When regular naval forces or special naval forces need boat repairs, they often turn to Davis Boat Works Inc., located in Newport News, Va. Frank Wagner, co-owner and vice president of Davis Boat Works, told SOTECH that his company performs repairs on a variety of RIBs, as well as the MK V SOC. Davis Boat Works also works with the Navy on prototypes such as enhancements to the MK V SOC.
“The Mark V stands out in regards to speed,” Wagner noted. “It’s far past its initial service life, so it has shown longevity also. But we just fix them. I’m not familiar with the missions they go on.”
Davis Boat works has provided detailed repair services to the MK V SOC, servicing the majority of boats that make up the MK V fleet on the Atlantic coast. These repairs have included waterjet overhauls, systems installations and upgrades, emergency repairs, and hull and structural repairs, according to the company.
The full-service shipyard at Davis Boat Works offers all kinds of marine repair, including structural and electrical fittings, and has developed a reputation for its expert welding procedures. The shipyard employs more than 100 highly skilled tradesmen and administrative personnel with many years of maritime experience. The shipyard also offers 800 feet of bulkhead space and 5 acres of vessel block area, providing plenty of room to repair multiple vessels.

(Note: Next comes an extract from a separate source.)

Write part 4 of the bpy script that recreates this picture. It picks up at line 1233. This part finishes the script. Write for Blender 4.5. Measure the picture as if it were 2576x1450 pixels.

One distinguishing factor about the shipyard is its 250-ton Marine Travelift, which can lift a boat with minimum stress on the hull. The Travelift reduces requirements for dry-dock scheduling, permits the blocking of multiple vessels on shore simultaneously, and facilitates emergency repairs. “We do very little subcontracting. We do most of our work in-house. We have the luxury to do that because we have the ability to have lots of boats in our drydock,” Wagner added.